Most of the people concerned, it appears, were trying to work out how long it
would be before they could shift their uncomfortable position and obtain some
kind of view of the spectacle awaited. Fermi, experimental- minded as ever, was
holding scraps of paper, with which he meant to gauge the air pressure and
thereby estimate the strength of the explosion the moment it occurred. Frisch was
intent on memorizing the phenomenon as precisely as possible, without allowing
either excitement or preconceived notions to interfere with his faculties of
perception. Groves was wondering for the hundredth time whether he had taken
every possible step to ensure rapid evacuation in the case of a disaster.

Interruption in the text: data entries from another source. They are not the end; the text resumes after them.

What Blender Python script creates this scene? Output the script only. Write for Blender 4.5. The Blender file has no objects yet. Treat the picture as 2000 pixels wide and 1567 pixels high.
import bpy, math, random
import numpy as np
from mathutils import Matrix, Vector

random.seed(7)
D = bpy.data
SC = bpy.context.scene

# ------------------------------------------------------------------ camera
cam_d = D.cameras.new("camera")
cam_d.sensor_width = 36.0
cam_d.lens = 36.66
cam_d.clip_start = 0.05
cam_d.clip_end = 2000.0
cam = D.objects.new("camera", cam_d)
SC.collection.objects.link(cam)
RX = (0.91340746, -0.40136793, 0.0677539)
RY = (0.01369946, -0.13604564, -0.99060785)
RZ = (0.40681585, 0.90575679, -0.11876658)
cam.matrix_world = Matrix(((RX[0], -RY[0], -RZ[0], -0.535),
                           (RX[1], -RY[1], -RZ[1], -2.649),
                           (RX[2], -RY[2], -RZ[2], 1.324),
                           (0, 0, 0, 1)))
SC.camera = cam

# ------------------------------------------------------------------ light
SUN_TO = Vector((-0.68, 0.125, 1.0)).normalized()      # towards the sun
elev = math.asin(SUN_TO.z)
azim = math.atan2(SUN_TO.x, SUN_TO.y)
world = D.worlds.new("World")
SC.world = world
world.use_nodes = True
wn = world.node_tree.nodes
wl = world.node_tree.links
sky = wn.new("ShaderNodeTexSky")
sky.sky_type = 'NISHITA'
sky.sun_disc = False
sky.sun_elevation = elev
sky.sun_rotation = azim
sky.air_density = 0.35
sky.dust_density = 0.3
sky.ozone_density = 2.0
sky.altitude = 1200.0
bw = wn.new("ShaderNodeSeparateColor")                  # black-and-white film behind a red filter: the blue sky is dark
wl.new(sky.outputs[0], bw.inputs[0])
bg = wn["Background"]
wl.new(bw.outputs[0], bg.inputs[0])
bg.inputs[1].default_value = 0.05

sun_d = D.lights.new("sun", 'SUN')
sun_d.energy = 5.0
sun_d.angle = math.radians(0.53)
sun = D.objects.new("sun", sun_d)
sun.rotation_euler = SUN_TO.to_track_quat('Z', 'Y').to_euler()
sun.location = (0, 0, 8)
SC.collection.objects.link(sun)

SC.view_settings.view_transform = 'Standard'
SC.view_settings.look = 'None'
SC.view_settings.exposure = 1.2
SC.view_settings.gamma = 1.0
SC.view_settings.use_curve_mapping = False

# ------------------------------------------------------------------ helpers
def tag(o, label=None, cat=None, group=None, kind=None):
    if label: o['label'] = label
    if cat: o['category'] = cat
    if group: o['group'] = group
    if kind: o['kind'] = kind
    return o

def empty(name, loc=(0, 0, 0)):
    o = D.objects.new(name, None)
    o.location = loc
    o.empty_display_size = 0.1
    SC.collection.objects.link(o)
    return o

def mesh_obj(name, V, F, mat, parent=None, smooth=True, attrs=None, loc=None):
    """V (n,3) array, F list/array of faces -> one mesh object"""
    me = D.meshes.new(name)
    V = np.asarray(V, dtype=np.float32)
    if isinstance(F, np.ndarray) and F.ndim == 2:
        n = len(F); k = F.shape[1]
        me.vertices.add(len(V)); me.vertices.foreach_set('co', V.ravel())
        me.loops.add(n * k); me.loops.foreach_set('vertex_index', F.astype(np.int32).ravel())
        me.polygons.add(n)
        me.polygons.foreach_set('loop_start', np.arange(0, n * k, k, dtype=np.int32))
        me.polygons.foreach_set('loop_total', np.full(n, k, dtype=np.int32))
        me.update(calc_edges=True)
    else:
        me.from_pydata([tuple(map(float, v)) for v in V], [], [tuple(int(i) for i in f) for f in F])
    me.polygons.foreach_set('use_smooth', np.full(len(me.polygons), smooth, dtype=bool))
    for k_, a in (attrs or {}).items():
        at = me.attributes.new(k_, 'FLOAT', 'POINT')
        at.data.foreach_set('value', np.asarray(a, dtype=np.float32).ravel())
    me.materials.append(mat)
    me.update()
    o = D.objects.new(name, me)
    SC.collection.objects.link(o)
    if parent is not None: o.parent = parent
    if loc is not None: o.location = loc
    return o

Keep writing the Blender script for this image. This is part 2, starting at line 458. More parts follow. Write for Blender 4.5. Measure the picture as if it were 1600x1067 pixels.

Oppenheimer oscillated between fears that the experiment would fail and fears
that it would succeed.
VII
Even so cool and matter-of-fact a person as Enrico Fermi received a profound
shock, in spite of the retort he had made to all the objections of his colleagues to
the bomb during the discussions of the past few weeks. He had always said:
'Don't bother me with your conscientious scruples! After all, the thing's superb
physics!' Never before had he allowed anyone else to drive his car. But on this
occasion he confessed that he did not feel capable of sitting at the wheel and
asked a friend to take it for him on the road back to Los Alamos. He told his wife,
the morning after his return, that it had seemed to him as if the car were jumping
from curve to curve, skipping the straight stretches in between.
VIII
Nishina started next day, for the second time, on his flight to Hiroshima, still
hoping that he might after all have been mistaken. In addition to the sorrow he
felt as a patriot he was also tormented by the fear that if a scientific superweapon of this kind had really been constructed and used, the scientists of the
West, his friends over so many years, in the eyes of the Japanese people would
now be inhuman monsters. When on the afternoon of 8 August his aircraft came
within sight of the huge, smoking heap of ruins that had once been a flourishing
city, all his fears were confirmed. Later he told the American officers who cross examined him: 'As I surveyed the damage from the air, I decided at a glance that
nothing but an atomic bomb could have created such devastation.